Maybe they were at the base restaurant where we once had breakfast.--arranged by an officer who attended the church led by the couple. If I’d known the rat story, I might have worried when we toured the caves where the local Japanese hid during the big battle.  We visited those--plus the botanical Gardens (amazing), the Aquarium by the Sea, lots of historic Shrines, and their Memorial Garden--with museum--on the tip of the island. 

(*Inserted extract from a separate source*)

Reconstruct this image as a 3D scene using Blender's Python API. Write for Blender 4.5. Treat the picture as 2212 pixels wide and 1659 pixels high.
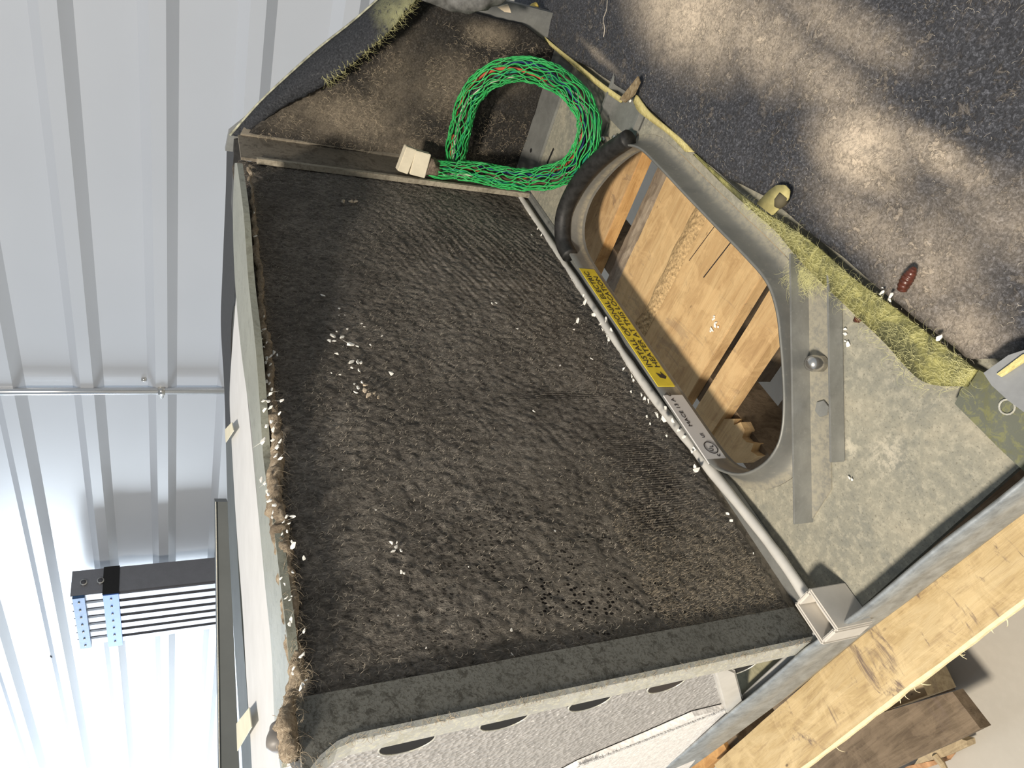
import bpy, bmesh, math, random
from mathutils import Vector, Matrix, noise
random.seed(7)
for o in list(bpy.data.objects): bpy.data.objects.remove(o, do_unlink=True)
sc = bpy.context.scene
COL = sc.collection

# ------------------------------------------------------------------ camera
# The photograph was taken with the phone turned on its side: world "up" points to the picture's left.
FPX = 1540.0
TH = math.atan(736/FPX)              # downward pitch
S = 0.62                             # metres per scene unit (camera stands one unit above the base pan)
ZP = 0.66*S                          # height of the base pan over the concrete
ZC = ZP+S
fw = Vector((0, math.cos(TH), -math.sin(TH)))
up = Vector((0, math.sin(TH), math.cos(TH)))
rt = Vector((1, 0, 0))
cam_d = bpy.data.cameras.new('camera')
cam = bpy.data.objects.new('camera', cam_d); COL.objects.link(cam)
cam_d.sensor_fit = 'HORIZONTAL'; cam_d.sensor_width = 36.0
cam_d.lens = FPX/2212*36.0
cam_d.clip_start = 0.02; cam_d.clip_end = 60
# camera local x -> picture right = world down side (-up), local y -> picture up = world right
m = Matrix((( -up.x, rt.x, -fw.x), (-up.y, rt.y, -fw.y), (-up.z, rt.z, -fw.z)))
cam.matrix_world = Matrix.Translation((0, 0, ZC)) @ m.to_4x4()
sc.camera = cam

# ------------------------------------------------------------------ world, lamps, exposure
sc.view_settings.view_transform = 'Standard'
sc.view_settings.look = 'None'
sc.view_settings.gamma = 1.0
sc.view_settings.use_curve_mapping = False
sc.view_settings.exposure = 0.0
w = bpy.data.worlds.new('workshop_ambient'); sc.world = w; w.use_nodes = True
w.node_tree.nodes['Background'].inputs[0].default_value = (0.74, 0.86, 1.0, 1)
w.node_tree.nodes['Background'].inputs[1].default_value = 0.34

AZ = math.radians(42.5)
VA = Vector((math.sin(AZ), math.cos(AZ), 0))       # along the coil, away from the camera to the right
VB = Vector((-math.cos(AZ), math.sin(AZ), 0))      # across the cabinet, away to the left
ROTZ = AZ-math.pi/2
def P(a, b, z): return VA*(a*S)+VB*(b*S)+Vector((0, 0, ZP+z*S))

def area(name, loc, target, sx, sy, power, color):
    l = bpy.data.lights.new(name, 'AREA'); l.shape = 'RECTANGLE'; l.size = sx; l.size_y = sy
    l.energy = power; l.color = color
    o = bpy.data.objects.new(name, l); COL.objects.link(o)
    o.location = loc
    o.rotation_euler = (Vector(target)-Vector(loc)).to_track_quat('-Z', 'Y').to_euler()
    return o
_t = P(1.0, .7, 0)
_dir = (VA*.84+VB*.16+Vector((0, 0, -1))).normalized()
area('ceiling_lamp', _t-_dir*3.1, _t, .34, .26, 135, (1.0, .90, .76))
area('open_door_daylight', (-5.63, 5.98, 1.7), (-2.6, 4.9, 1.1), 2.6, 2.8, 330, (.80, .90, 1.0))

# ------------------------------------------------------------------ helpers
CAMP = Vector((0, 0, ZC))
def ray(x, y): return fw+rt*((829.5-y)/FPX)+up*((1106-x)/FPX)
def G(x, y, z=0.0):                    # pixel -> point on the level z (scene units over the pan)
    d = ray(x, y); t = (ZP+z*S-ZC)/d.z
    return CAMP+d*t
def QA(x, y, a):                       # pixel -> point on the upright plane a = const
    d = ray(x, y); return CAMP+d*((a*S)/d.dot(VA))
def QB(x, y, b):
    d = ray(x, y); return CAMP+d*((b*S)/d.dot(VB))

def tag(o, label=None, cat=None, group=None, kind=None):
    if label: o['label'] = label
    if cat: o['category'] = cat
    if group: o['group'] = group
    if kind: o['kind'] = kind
    return o
def thing(name, loc, label, cat, group=None):
    o = bpy.data.objects.new(name, None); COL.objects.link(o); o.empty_display_size = .05
    o.location = loc
    return tag(o, label, cat, group)
def wpos(o):
    v = Vector(o.location); p = o.parent
    while p: v += Vector(p.location); p = p.parent
    return v
def mk(name, verts, faces, mat, parent=None, smooth=False, origin=None, bevel=0):
    if origin is None:
        origin = wpos(parent) if parent else Vector((sum(v[0] for v in verts)/len(verts), sum(v[1] for v in verts)/len(verts), min(v[2] for v in verts)))
    me = bpy.data.meshes.new(name)
    me.from_pydata([tuple(Vector(v)-origin) for v in verts], [], faces)
    bm = bmesh.new(); bm.from_mesh(me)
    bmesh.ops.recalc_face_normals(bm, faces=bm.faces)
    if bevel: bmesh.ops.bevel(bm, geom=[e for e in bm.edges if len(e.link_faces) == 2 and e.calc_face_angle(0) > .5], offset=bevel, segments=2, affect='EDGES', clamp_overlap=True)
    bm.to_mesh(me); bm.free()
    if mat: me.materials.append(mat)
    if smooth:
        for p in me.polygons: p.use_smooth = True
    o = bpy.data.objects.new(name, me); COL.objects.link(o)
    if parent: o.parent = parent; o.location = origin-wpos(parent)
    else: o.location = origin
    return o
class MB:
    def __init__(s): s.v = []; s.f = []
    def add(s, v, f):
        n = len(s.v); s.v += [Vector(x) for x in v]; s.f += [tuple(i+n for i in q) for q in f]; return s
    def hexa(s, p):                    # 8 corners: bottom 4, top 4
        return s.add(p, [(0, 3, 2, 1), (4, 5, 6, 7), (0, 1, 5, 4), (1, 2, 6, 5), (2, 3, 7, 6), (3, 0, 4, 7)])
    def box(s, a0, a1, b0, b1, z0, z1):
        return s.hexa([P(a, b, z) for z in (z0, z1) for a, b in ((a0, b0), (a1, b0), (a1, b1), (a0, b1))])
    def prism(s, pts, off):            # polygon extruded along a vector
        n = len(pts); off = Vector(off)
        v = [Vector(p) for p in pts]+[Vector(p)+off for p in pts]
        f = [tuple(range(n))[::-1], tuple(range(n, 2*n))]+[(i, (i+1) % n, (i+1) % n+n, i+n) for i in range(n)]
        return s.add(v, f)
    def tube(s, path, r, n=10, cap=True, squash=None):
        path = [Vector(p) for p in path]; m_ = len(path); base = len(s.v); prev = None
        for i, p in enumerate(path):
            t = (path[min(i+1, m_-1)]-path[max(i-1, 0)]).normalized()
            if prev is None:
                u = t.orthogonal().normalized()
            else:
                u = (prev-t*prev.dot(t)).normalized()
            prev = u; v = t.cross(u)
            rr = r[i] if isinstance(r, (list, tuple)) else r
            for k in range(n):
                c = 2*math.pi*k/n
                s.v.append(p+u*(rr*math.cos(c))+v*(rr*math.sin(c)))
        for i in range(m_-1):
            for k in range(n):
                a = base+i*n+k; b = base+i*n+(k+1) % n
                s.f.append((a, b, b+n, a+n))
        if cap:
            s.f.append(tuple(range(base, base+n))[::-1]); s.f.append(tuple(range(base+(m_-1)*n, base+m_*n)))
        return s
    def build(s, name, mat, parent=None, smooth=False, bevel=0, origin=None):
        return mk(name, s.v, s.f, mat, parent, smooth, origin, bevel)
def spline(pts, n=8, closed=False):
    pts = [Vector(p) for p in pts]; out = []; L = len(pts)
    rng = L if closed else L-1
    for i in range(rng):
        if closed: p0, p1, p2, p3 = pts[i-1], pts[i], pts[(i+1) % L], pts[(i+2) % L]
        else: p0, p1, p2, p3 = pts[max(i-1, 0)], pts[i], pts[i+1], pts[min(i+2, L-1)]
        for k in range(n):
            t = k/n
            out.append(.5*((2*p1)+(p2-p0)*t+(2*p0-5*p1+4*p2-p3)*t*t+(-p0+3*p1-3*p2+p3)*t**3))
    if not closed: out.append(pts[-1])
    return out

# ------------------------------------------------------------------ material kit
class M:
    def __init__(s, name):
        s.m = bpy.data.materials.new(name); s.m.use_nodes = True; s.t = s.m.node_tree; s.N = s.t.nodes; s.L = s.t.links
        s.b = s.N['Principled BSDF']; g = s.N.new('ShaderNodeNewGeometry')
        mp = s.N.new('ShaderNodeMapping'); mp.inputs['Rotation'].default_value = (0, 0, ROTZ)
        s.L.new(g.outputs['Position'], mp.inputs['Vector']); s.P = mp.outputs[0]   # (a, b, z) in metres
    def inp(s, n, i, v):
        if isinstance(v, bpy.types.NodeSocket): s.L.new(v, n.inputs[i])
        elif v is not None: n.inputs[i].default_value = v
    def vec(s, sc=(1, 1, 1), off=(0, 0, 0), rot=(0, 0, 0), src=None):
        n = s.N.new('ShaderNodeMapping'); s.L.new(src or s.P, n.inputs[0])
        n.inputs['Scale'].default_value = sc; n.inputs['Location'].default_value = off; n.inputs['Rotation'].default_value = rot
        return n.outputs[0]
    def noise(s, scale, detail=4, rough=.55, dist=0, v=None, typ=None):
        n = s.N.new('ShaderNodeTexNoise'); s.L.new(v or s.P, n.inputs['Vector'])
        n.inputs['Scale'].default_value = scale; n.inputs['Detail'].default_value = detail
        n.inputs['Roughness'].default_value = rough; n.inputs['Distortion'].default_value = dist
        return n.outputs[0]
    def voro(s, scale, v=None, feat='F1', out=0):
        n = s.N.new('ShaderNodeTexVoronoi'); n.feature = feat; s.L.new(v or s.P, n.inputs['Vector']); n.inputs['Scale'].default_value = scale
        return n.outputs[out]
    def wave(s, scale, dist=0, v=None, axis='X', dsc=1, detail=2):
        n = s.N.new('ShaderNodeTexWave'); n.bands_direction = axis; s.L.new(v or s.P, n.inputs['Vector'])
        n.inputs['Scale'].default_value = scale; n.inputs['Distortion'].default_value = dist
        n.inputs['Detail Scale'].default_value = dsc; n.inputs['Detail'].default_value = detail
        return n.outputs['Fac']
    def math(s, op, a, b=None, c=None, clamp=False):
        n = s.N.new('ShaderNodeMath'); n.operation = op; n.use_clamp = clamp
        s.inp(n, 0, a); s.inp(n, 1, b)
        if c is not None: s.inp(n, 2, c)
        return n.outputs[0]
    def rng(s, v, a, b, c=0, d=1):
        n = s.N.new('ShaderNodeMapRange'); n.interpolation_type = 'SMOOTHSTEP'; s.inp(n, 0, v)
        for i, x in enumerate((a, b, c, d)): n.inputs[i+1].default_value = x
        return n.outputs[0]
    def ramp(s, v, stops):
        n = s.N.new('ShaderNodeValToRGB'); s.inp(n, 0, v); e = n.color_ramp.elements
        while len(e) < len(stops): e.new(.5)
        for i, (p, c) in enumerate(stops): e[i].position = p; e[i].color = (*c, 1)
        return n.outputs[0]
    def mix(s, f, a, b, mode='MIX'):
        n = s.N.new('ShaderNodeMix'); n.data_type = 'RGBA'; n.blend_type = mode
        s.inp(n, 0, f)
        for i, x in ((6, a), (7, b)):
            s.inp(n, i, (*x, 1) if isinstance(x, tuple) and len(x) == 3 else x)
        return n.outputs[2]
    def blob(s, a, b, ra, rb, wob=.35, ws=14, z=None, rz=1):   # soft stain centred at (a, b[, z]) scene units
        d = s.N.new('ShaderNodeVectorMath'); d.operation = 'SUBTRACT'; s.L.new(s.P, d.inputs[0])
        d.inputs[1].default_value = (a*S, b*S, ZP+(z or 0)*S)
        e = s.N.new('ShaderNodeVectorMath'); e.operation = 'MULTIPLY'; s.L.new(d.outputs[0], e.inputs[0])
        e.inputs[1].default_value = (1/(ra*S) if ra else 0, 1/(rb*S) if rb else 0, (1/(rz*S)) if z is not None else 0)
        l = s.N.new('ShaderNodeVectorMath'); l.operation = 'LENGTH'; s.L.new(e.outputs[0], l.inputs[0])
        w_ = s.math('MULTIPLY_ADD', s.noise(ws, 4, .6), wob*2, -wob)
        return s.rng(s.math('ADD', l.outputs['Value'], w_), 1.12, .05)
    def lin(s, ca, cb, cz):
        n = s.N.new('ShaderNodeVectorMath'); n.operation = 'DOT_PRODUCT'; s.L.new(s.P, n.inputs[0]); n.inputs[1].default_value = (ca, cb, cz)
        return n.outputs['Value']
    def bump(s, h, strength=.5, dist=.002, prev=None):
        n = s.N.new('ShaderNodeBump'); n.inputs['Strength'].default_value = strength; n.inputs['Distance'].default_value = dist
        s.L.new(h, n.inputs['Height'])
        if prev: s.L.new(prev, n.inputs['Normal'])
        return n.outputs[0]
    def out(s, col=None, rough=.6, metal=0, nrm=None, spec=None, **k):
        s.inp(s.b, 'Base Color', (*col, 1) if isinstance(col, tuple) else col)
        s.inp(s.b, 'Roughness', rough); s.inp(s.b, 'Metallic', metal)
        if nrm: s.L.new(nrm, s.b.inputs['Normal'])
        if spec is not None: s.b.inputs['Specular IOR Level'].default_value = spec
        for kk, v in k.items(): s.b.inputs[kk].default_value = v
        return s.m
def plain(name, col, rough=.5, metal=0, spec=None, var=.12, sc=60, bump=.0):
    k = M(name)
    n = k.noise(sc, 4, .6)
    c = k.ramp(n, [(.3, tuple(x*(1-var) for x in col)), (.7, tuple(min(1, x*(1+var)) for x in col))])
    return k.out(c, rough, metal, k.bump(n, bump, .001) if bump else None, spec)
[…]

 MY friend had married  for the second time just three months before our trip. She’d been divorced for a few years, and he was a widower.  This trip was planned before they decided to marry, but he insisted she go on to see her daughter.  He did not want to accompany her because his older brother had been a pilot in WWII and was killed by a Kamikaze who bombed his aircraft carrier; so he was not very fond of the Japanese.  When we arrived at the Memorial we realized there was also a section for Allied soldiers killed in the Battle of Okinawa; so Jo started looking for the brother’s name---and found it!!  Large print--lovely stone.  We, of course took lots of photos--and when we got back to her daughter’s house, my friend called her husband in Jacksonville to report what she had seen. He cried over the phone.  His family had never had any idea that their son’s name was there,   

This is what stories do--they prompt those of us who listen to another’s story--to remember one of their own--loosely connected.  And so, the stories can go on and on and on.